- **Directions for this task**: Below are some records. Output the lines from the first one through the line that holds "wn.links.new(bg.outputs[0], wo.inputs[0])", exactly as written, with no pictures.

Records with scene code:
— Begin —

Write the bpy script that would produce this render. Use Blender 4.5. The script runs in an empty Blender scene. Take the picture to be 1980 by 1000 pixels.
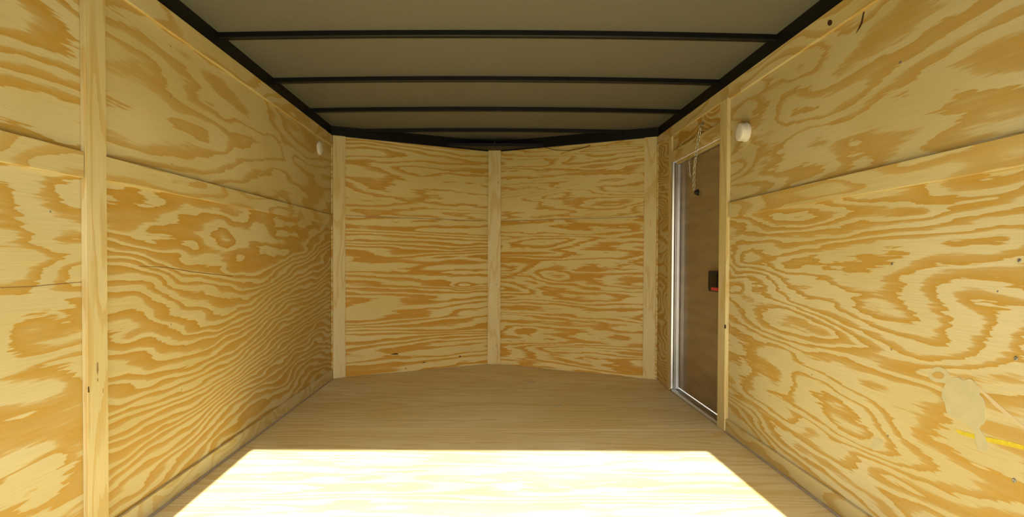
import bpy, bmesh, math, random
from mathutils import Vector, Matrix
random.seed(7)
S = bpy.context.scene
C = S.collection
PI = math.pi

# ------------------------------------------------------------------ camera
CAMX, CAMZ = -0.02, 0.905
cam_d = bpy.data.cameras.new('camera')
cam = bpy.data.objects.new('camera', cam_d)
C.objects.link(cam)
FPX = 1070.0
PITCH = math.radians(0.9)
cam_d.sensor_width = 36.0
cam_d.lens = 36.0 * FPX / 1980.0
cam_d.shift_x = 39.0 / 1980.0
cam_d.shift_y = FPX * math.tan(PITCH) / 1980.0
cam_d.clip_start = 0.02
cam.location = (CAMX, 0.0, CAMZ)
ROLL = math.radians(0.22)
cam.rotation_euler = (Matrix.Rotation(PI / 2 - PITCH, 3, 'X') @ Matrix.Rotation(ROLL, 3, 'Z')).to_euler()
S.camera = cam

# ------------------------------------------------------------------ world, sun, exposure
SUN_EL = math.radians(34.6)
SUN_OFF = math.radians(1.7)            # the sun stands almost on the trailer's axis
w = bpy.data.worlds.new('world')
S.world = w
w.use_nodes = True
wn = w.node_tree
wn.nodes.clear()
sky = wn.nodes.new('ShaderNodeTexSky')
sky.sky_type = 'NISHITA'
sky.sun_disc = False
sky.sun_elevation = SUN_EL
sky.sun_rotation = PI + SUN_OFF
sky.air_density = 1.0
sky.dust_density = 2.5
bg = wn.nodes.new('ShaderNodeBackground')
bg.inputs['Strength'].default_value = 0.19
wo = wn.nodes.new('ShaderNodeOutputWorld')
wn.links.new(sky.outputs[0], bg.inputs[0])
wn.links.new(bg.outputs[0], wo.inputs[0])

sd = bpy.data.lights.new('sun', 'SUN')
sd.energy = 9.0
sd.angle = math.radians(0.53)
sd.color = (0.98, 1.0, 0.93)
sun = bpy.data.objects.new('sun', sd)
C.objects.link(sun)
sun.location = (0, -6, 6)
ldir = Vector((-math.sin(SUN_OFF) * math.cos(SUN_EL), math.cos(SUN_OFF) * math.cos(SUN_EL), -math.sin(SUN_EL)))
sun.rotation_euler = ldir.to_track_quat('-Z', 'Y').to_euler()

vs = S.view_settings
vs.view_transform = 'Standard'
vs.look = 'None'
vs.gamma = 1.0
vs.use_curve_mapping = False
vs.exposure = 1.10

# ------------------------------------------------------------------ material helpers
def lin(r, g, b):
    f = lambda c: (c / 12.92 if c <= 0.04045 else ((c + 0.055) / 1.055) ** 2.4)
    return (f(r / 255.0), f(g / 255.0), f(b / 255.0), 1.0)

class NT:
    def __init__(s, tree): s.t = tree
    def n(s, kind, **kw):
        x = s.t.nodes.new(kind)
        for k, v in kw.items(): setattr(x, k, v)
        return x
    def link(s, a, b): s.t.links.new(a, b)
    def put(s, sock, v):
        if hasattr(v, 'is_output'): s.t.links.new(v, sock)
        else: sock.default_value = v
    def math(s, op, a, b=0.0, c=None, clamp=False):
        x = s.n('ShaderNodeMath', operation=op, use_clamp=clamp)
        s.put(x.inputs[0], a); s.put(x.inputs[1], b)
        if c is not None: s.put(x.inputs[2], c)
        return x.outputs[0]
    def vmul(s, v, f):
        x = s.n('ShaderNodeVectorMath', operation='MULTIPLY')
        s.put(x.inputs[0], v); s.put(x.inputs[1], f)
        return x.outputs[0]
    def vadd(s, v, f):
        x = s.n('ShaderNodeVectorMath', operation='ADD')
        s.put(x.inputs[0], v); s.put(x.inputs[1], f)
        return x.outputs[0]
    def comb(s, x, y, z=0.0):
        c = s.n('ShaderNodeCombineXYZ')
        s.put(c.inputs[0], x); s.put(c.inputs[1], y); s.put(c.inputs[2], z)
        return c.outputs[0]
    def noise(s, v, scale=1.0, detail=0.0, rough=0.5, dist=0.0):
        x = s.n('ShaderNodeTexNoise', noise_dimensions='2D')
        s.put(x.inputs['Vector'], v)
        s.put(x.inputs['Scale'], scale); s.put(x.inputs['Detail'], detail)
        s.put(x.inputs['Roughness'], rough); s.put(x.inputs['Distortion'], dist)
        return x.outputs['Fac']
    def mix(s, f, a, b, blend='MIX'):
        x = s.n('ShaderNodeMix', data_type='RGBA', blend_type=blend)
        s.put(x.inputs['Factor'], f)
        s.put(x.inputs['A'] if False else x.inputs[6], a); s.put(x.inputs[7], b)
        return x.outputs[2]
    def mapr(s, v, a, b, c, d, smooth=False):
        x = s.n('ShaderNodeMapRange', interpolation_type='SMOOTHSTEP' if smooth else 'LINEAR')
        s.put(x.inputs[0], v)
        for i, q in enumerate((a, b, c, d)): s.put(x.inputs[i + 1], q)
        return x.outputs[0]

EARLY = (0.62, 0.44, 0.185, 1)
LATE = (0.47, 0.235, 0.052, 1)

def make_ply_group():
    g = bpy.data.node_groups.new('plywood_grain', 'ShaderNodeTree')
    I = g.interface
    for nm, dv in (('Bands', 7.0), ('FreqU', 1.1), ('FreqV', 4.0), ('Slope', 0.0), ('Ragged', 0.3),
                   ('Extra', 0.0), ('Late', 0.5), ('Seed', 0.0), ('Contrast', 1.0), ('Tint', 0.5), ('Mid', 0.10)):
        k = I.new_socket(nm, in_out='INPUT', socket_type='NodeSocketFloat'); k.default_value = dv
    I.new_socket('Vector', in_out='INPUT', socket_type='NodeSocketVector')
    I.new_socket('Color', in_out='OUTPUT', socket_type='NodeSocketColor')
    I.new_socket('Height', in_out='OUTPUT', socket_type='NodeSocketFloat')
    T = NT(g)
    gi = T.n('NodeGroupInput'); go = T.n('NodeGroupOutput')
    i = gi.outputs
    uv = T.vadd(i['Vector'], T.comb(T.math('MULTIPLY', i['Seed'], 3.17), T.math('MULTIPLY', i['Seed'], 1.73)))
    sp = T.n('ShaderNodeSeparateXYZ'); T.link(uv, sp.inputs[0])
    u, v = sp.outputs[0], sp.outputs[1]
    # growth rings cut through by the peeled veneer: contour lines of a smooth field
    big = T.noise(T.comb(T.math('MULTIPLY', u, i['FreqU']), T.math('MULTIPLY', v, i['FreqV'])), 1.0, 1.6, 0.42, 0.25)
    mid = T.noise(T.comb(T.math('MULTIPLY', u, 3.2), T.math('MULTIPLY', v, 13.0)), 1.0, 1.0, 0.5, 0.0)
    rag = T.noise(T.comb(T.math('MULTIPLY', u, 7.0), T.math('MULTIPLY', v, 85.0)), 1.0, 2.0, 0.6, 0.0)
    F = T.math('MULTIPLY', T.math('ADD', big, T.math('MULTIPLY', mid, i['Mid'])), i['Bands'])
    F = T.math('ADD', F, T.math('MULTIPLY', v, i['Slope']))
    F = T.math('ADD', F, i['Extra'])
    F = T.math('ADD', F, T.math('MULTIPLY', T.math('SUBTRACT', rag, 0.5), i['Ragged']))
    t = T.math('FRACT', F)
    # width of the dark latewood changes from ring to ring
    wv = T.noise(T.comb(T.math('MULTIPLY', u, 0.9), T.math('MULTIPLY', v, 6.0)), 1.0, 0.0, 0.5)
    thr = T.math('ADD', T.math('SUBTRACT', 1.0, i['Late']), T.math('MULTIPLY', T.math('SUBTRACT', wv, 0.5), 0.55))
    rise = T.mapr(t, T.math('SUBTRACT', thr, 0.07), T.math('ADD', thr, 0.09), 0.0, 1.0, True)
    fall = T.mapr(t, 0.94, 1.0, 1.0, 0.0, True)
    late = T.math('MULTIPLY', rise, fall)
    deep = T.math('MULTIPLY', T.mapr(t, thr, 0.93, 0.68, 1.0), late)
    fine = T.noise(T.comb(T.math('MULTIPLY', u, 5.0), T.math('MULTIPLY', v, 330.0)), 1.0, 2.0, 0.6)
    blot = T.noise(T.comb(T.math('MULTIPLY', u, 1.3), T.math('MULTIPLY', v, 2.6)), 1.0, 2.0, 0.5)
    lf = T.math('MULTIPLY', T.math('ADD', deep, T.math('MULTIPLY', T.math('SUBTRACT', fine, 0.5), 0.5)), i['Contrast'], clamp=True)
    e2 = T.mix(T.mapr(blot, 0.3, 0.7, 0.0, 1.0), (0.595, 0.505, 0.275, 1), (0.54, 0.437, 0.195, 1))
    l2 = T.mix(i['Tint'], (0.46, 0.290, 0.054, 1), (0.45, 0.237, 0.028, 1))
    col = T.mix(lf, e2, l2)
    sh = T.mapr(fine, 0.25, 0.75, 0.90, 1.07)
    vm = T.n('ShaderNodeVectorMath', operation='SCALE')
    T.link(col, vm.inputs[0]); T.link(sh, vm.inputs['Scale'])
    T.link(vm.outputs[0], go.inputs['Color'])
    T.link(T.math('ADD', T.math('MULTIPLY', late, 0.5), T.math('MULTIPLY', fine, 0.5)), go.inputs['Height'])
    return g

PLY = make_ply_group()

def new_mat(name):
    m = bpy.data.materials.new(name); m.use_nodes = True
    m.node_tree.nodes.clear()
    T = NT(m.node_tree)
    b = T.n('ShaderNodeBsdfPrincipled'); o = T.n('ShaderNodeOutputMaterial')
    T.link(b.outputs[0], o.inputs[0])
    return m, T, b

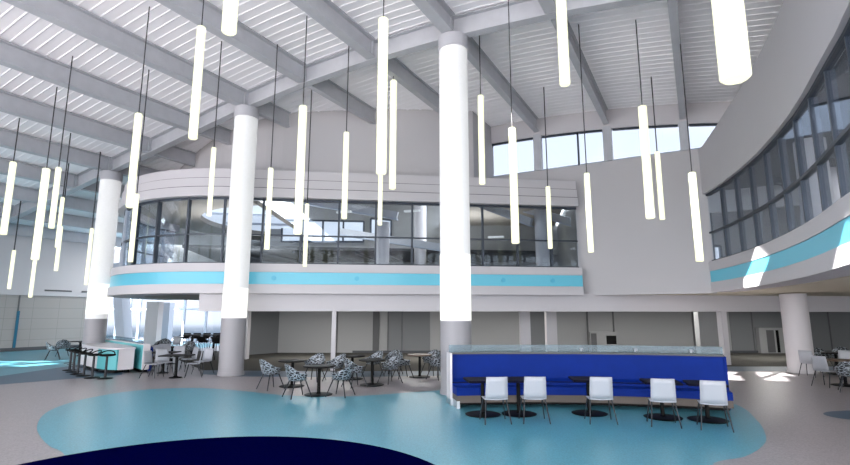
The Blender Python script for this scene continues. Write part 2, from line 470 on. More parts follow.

— End —

- **Solution to the problem**:
Write the bpy script that would produce this render. Use Blender 4.5. The script runs in an empty Blender scene. Take the picture to be 1980 by 1000 pixels.
import bpy, bmesh, math, random
from mathutils import Vector, Matrix
random.seed(7)
S = bpy.context.scene
C = S.collection
PI = math.pi

# ------------------------------------------------------------------ camera
CAMX, CAMZ = -0.02, 0.905
cam_d = bpy.data.cameras.new('camera')
cam = bpy.data.objects.new('camera', cam_d)
C.objects.link(cam)
FPX = 1070.0
PITCH = math.radians(0.9)
cam_d.sensor_width = 36.0
cam_d.lens = 36.0 * FPX / 1980.0
cam_d.shift_x = 39.0 / 1980.0
cam_d.shift_y = FPX * math.tan(PITCH) / 1980.0
cam_d.clip_start = 0.02
cam.location = (CAMX, 0.0, CAMZ)
ROLL = math.radians(0.22)
cam.rotation_euler = (Matrix.Rotation(PI / 2 - PITCH, 3, 'X') @ Matrix.Rotation(ROLL, 3, 'Z')).to_euler()
S.camera = cam

# ------------------------------------------------------------------ world, sun, exposure
SUN_EL = math.radians(34.6)
SUN_OFF = math.radians(1.7)            # the sun stands almost on the trailer's axis
w = bpy.data.worlds.new('world')
S.world = w
w.use_nodes = True
wn = w.node_tree
wn.nodes.clear()
sky = wn.nodes.new('ShaderNodeTexSky')
sky.sky_type = 'NISHITA'
sky.sun_disc = False
sky.sun_elevation = SUN_EL
sky.sun_rotation = PI + SUN_OFF
sky.air_density = 1.0
sky.dust_density = 2.5
bg = wn.nodes.new('ShaderNodeBackground')
bg.inputs['Strength'].default_value = 0.19
wo = wn.nodes.new('ShaderNodeOutputWorld')
wn.links.new(sky.outputs[0], bg.inputs[0])
wn.links.new(bg.outputs[0], wo.inputs[0])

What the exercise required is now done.